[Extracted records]
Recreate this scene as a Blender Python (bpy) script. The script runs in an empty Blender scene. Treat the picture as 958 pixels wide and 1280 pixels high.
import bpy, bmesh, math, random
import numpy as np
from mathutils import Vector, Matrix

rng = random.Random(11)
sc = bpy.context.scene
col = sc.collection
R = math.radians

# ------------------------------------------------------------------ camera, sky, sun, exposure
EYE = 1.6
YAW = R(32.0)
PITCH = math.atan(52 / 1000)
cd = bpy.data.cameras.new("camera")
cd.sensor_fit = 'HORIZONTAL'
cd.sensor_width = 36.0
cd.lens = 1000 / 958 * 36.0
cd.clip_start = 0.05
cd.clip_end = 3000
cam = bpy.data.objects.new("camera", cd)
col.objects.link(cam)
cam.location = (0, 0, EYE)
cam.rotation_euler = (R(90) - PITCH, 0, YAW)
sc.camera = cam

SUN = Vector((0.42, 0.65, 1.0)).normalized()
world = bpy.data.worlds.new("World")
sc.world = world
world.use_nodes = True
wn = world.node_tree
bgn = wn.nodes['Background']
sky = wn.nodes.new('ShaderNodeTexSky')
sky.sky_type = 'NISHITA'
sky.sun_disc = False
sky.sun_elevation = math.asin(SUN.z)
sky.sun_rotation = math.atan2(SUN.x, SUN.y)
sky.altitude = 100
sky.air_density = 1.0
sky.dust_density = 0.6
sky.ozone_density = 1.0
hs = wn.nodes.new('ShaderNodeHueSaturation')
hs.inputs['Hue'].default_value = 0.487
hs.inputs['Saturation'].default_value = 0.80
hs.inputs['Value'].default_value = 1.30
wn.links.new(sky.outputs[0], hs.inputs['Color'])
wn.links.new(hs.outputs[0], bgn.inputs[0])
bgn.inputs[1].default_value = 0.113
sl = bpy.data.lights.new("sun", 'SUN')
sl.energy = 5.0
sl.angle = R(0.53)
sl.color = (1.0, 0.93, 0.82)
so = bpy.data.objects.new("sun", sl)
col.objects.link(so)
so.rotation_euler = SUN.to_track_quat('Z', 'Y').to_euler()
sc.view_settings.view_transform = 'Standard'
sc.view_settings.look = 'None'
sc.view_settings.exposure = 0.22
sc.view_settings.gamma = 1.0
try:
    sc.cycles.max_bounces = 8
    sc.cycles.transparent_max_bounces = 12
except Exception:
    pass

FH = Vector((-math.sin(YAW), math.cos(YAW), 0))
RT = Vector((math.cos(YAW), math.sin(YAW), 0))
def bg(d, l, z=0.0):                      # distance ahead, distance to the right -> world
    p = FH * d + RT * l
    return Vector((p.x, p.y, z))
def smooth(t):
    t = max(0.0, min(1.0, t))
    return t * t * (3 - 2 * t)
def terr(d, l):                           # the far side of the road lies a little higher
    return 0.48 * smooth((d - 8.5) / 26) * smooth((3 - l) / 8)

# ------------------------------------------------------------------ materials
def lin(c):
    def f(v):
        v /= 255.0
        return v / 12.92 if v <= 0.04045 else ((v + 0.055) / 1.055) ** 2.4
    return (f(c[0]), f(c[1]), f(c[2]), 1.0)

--

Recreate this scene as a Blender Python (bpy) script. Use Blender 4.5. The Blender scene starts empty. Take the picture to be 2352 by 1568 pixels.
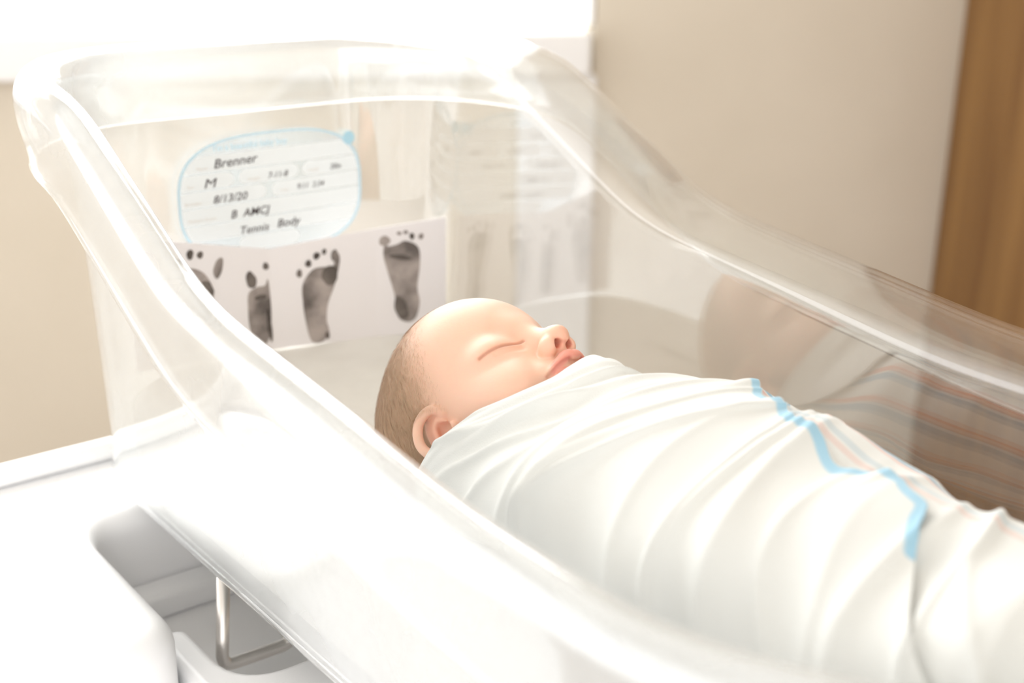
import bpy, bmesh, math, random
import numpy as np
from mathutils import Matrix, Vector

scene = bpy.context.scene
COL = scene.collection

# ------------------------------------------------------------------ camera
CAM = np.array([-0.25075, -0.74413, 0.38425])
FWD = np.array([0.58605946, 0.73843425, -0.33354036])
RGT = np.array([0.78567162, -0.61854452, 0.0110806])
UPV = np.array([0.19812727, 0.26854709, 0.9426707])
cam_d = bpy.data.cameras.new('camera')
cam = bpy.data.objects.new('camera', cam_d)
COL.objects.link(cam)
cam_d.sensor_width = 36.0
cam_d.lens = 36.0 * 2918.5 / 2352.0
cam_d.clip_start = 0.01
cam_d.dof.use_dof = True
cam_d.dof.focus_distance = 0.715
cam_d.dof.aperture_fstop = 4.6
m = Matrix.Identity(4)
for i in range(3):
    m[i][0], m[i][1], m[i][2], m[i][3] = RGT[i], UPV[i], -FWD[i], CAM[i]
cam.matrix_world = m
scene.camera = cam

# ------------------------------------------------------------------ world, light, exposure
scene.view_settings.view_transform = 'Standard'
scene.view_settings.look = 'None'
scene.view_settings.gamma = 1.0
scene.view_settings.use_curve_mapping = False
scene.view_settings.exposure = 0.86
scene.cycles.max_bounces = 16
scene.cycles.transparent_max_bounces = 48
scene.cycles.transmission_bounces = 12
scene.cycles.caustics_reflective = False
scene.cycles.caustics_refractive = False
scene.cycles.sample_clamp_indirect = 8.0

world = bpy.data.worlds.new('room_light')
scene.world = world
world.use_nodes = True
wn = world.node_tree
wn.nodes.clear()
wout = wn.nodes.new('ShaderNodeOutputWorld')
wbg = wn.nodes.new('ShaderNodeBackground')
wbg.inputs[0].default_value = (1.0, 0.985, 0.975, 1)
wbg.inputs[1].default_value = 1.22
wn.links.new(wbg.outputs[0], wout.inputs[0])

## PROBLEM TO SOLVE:
Transcribe each line of the data above, unaltered, from the one where "Recreate this scene as a Blender Python (bpy) script. The" appears to the one where "sc.camera = cam" appears, inclusive of both.

## ANSWER:
Recreate this scene as a Blender Python (bpy) script. The script runs in an empty Blender scene. Treat the picture as 958 pixels wide and 1280 pixels high.
import bpy, bmesh, math, random
import numpy as np
from mathutils import Vector, Matrix

rng = random.Random(11)
sc = bpy.context.scene
col = sc.collection
R = math.radians

# ------------------------------------------------------------------ camera, sky, sun, exposure
EYE = 1.6
YAW = R(32.0)
PITCH = math.atan(52 / 1000)
cd = bpy.data.cameras.new("camera")
cd.sensor_fit = 'HORIZONTAL'
cd.sensor_width = 36.0
cd.lens = 1000 / 958 * 36.0
cd.clip_start = 0.05
cd.clip_end = 3000
cam = bpy.data.objects.new("camera", cd)
col.objects.link(cam)
cam.location = (0, 0, EYE)
cam.rotation_euler = (R(90) - PITCH, 0, YAW)
sc.camera = cam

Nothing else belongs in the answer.